RATASTIC
By Kari Milchman
In the nine days following the exposure of the KFC-Taco Bell rat scandal on Feb. 23, a shocking 235 New York restaurants have failed health inspections. Just last week, the star-studded Coffee Shop in Union Square was briefly shut down when an inspector spent hours finding several violations (inadequately refrigerated meat was the ickiest). But what about all the sketchy restaurants that escaped the media blitz prior to the Greenwich Village rodent porn garnering 80,028 views on YouTube (and that’s just one edition as of March 19)? Many eagerly welcomed back the Shake Shack last week after a long, semi-cold winter. Perhaps burger-hungry folk have repressed the memory, but last summer the Shack scored a whopping 140 points on its health inspection. Among the cited infractions: Facility not vermin proof, harborage or conditions conducive to vermin exist (and you know that’s dangerous in Madison Square Park), and food worker does not wash hands thoroughly after visiting the toilet, coughing, sneezing, smoking, preparing raw foods or otherwise contaminating hands.

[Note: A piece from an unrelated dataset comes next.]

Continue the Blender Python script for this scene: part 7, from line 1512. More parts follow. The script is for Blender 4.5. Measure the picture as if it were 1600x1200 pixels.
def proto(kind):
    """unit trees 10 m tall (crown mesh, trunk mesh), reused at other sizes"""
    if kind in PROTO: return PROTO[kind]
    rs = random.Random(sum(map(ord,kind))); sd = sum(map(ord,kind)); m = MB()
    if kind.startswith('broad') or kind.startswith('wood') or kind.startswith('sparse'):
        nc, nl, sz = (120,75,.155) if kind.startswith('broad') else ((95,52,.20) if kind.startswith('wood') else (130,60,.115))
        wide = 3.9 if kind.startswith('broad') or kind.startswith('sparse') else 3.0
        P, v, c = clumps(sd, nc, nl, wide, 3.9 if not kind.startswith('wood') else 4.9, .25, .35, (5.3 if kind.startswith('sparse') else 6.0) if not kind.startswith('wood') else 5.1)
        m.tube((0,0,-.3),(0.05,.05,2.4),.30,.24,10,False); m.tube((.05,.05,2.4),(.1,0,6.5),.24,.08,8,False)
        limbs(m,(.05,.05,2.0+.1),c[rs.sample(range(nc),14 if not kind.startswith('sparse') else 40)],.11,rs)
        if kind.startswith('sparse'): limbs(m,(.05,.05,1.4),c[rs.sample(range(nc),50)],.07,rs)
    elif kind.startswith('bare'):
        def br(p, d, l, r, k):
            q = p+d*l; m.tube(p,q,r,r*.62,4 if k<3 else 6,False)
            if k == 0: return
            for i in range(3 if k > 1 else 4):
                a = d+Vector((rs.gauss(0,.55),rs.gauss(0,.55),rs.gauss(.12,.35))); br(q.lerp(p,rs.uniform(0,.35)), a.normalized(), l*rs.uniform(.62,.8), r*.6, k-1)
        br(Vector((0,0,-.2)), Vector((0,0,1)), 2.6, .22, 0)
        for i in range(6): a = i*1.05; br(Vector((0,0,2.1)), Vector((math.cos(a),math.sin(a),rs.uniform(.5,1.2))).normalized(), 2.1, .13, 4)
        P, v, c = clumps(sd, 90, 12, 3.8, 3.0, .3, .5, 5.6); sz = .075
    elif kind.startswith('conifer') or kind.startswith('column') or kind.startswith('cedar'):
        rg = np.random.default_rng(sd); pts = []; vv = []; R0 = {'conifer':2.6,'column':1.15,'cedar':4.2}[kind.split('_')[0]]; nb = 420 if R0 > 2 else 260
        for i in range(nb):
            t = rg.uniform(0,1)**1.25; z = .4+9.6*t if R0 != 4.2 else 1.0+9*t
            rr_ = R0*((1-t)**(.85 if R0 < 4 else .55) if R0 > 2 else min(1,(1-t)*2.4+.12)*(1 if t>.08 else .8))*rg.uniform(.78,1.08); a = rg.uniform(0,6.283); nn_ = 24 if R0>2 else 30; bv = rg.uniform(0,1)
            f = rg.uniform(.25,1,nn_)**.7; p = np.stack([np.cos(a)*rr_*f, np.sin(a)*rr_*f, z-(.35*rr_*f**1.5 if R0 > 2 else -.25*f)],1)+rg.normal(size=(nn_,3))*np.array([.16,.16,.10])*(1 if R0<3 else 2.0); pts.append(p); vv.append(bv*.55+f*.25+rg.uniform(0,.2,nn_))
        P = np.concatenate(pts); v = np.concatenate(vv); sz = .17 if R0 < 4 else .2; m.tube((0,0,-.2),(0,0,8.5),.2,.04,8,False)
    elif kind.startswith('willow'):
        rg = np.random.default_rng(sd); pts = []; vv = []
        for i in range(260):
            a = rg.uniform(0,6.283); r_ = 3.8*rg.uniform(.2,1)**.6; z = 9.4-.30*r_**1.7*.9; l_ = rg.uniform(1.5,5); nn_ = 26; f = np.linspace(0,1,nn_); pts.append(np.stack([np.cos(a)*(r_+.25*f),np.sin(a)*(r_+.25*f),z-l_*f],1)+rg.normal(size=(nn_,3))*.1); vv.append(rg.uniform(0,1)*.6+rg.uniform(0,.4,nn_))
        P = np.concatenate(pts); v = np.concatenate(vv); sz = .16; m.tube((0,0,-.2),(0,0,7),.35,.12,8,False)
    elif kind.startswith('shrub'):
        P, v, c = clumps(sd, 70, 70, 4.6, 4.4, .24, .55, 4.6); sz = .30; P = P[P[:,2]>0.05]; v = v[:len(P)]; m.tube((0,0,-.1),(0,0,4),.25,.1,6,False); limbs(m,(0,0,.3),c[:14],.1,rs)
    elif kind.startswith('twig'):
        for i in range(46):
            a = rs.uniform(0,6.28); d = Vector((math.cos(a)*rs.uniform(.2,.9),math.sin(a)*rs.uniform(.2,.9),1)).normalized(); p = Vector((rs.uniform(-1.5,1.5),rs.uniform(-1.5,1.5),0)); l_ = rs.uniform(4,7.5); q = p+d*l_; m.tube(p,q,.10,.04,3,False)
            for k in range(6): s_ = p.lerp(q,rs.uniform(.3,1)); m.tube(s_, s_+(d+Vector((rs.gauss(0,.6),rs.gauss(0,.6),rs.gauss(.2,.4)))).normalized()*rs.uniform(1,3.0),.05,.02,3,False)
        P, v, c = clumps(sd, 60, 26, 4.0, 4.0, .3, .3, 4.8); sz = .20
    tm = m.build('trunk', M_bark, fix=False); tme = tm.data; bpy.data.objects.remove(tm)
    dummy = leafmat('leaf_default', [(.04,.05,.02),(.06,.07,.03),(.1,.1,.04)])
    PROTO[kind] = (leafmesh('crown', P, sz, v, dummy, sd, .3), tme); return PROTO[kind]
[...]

Also last summer, three Manhattan Starbucks were targeted when their employees filed a complaint with OSHA after management failed to deal with rat and insect problems. The IWW Starbucks Workers Union released the “Creepy Crawly Starbucks 44,” a list of the 44 New York City Starbucks that were issued a Notice of Violation due to the finding of rodents, cockroaches or flying insects. Yet health inspectors didn’t go on a restaurant witch hunt then, and if they did, they did so rather surreptitiously.